The enthusiasm for fresh and local goods has become part of Kerbey's identity, and today much of its nonproduce items are often local, as well. Eggs, bacon, chicken, honey, and tofu all come from local suppliers such as Food You Can Trust, East Poultry, Buddy's, Good Flow, and White Mountain. Manager Jeff Leeper explains that not only do these suppliers provide the freshest food possible, "They develop the local economy and a green system," both of which are important priorities for Kerbey Lane.

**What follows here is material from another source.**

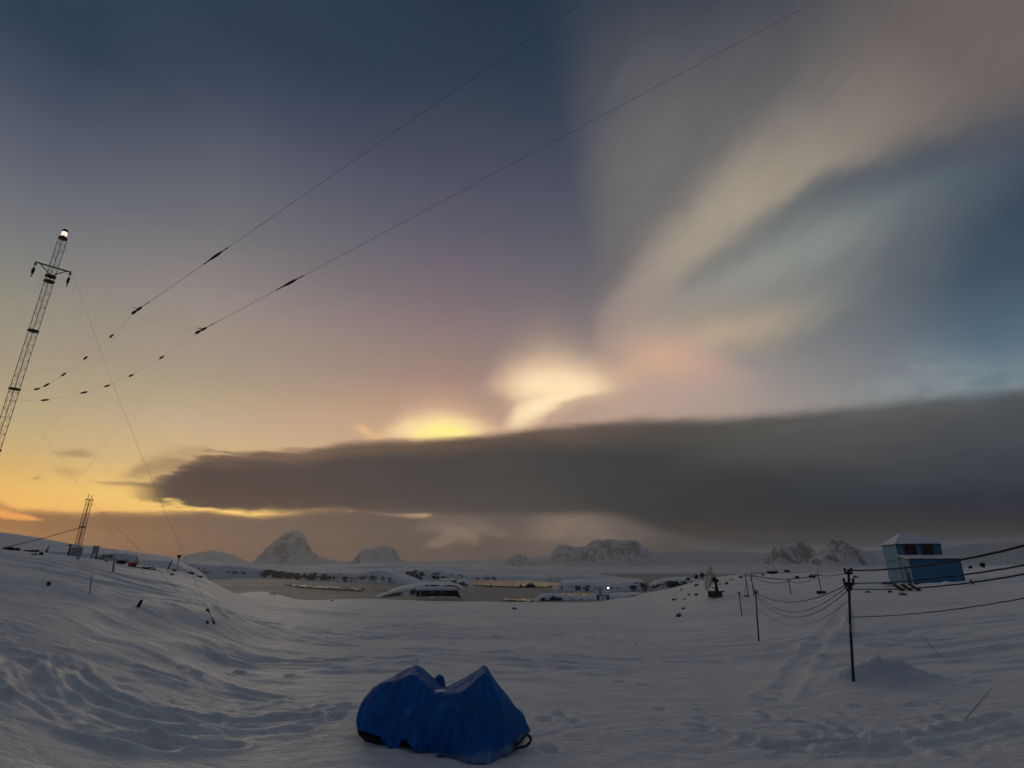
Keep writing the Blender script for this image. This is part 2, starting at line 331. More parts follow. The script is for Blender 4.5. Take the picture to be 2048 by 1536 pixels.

"We try to do the right thing," Emmett Fox of Asti and Fino explains of his restaurants' use of local produce. The right thing, as Fox sees it, includes getting as much produce as local as he can. To this end, he regularly patronizes Boggy Creek, the in-town organic farm with an awesome array of vegetables. The early summer stuff is in (or up or out), and at Boggy Creek that means squash, blackberries, potatoes, cucumbers, artichokes, green beans, onions, chard, kale, and herbs. So plentiful is Boggy Creek's bounty and so voracious are the customers of Asti and Fino for the fresh stuff that they shop twice a week at the farm.

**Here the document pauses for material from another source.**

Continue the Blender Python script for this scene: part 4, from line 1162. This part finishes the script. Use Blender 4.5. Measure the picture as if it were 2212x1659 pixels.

But still, it isn't enough, so the Foxes (Lisa, Emmett's wife, is his partner in life and food) have developed a relationship with farmer Harley Clark of Dripping Springs, who grows exclusively for the duo's dual restaurants. The partnership is in its fourth year, and, like the products it yields, it's a growing one. Each season, the chefs from Fino and Asti and the Foxes sit down with Clark and discuss the upcoming crop: what they like and which new varieties they'd like to try. Recently, Fox brought some pepper seeds he acquired on a recent trip to Spain to Clark to see if he could make a go of them in the upcoming hot months.

"I think it's important to do it that way," Fox says. "The staff goes out to the farm to see it, how close it is, and the reality of it."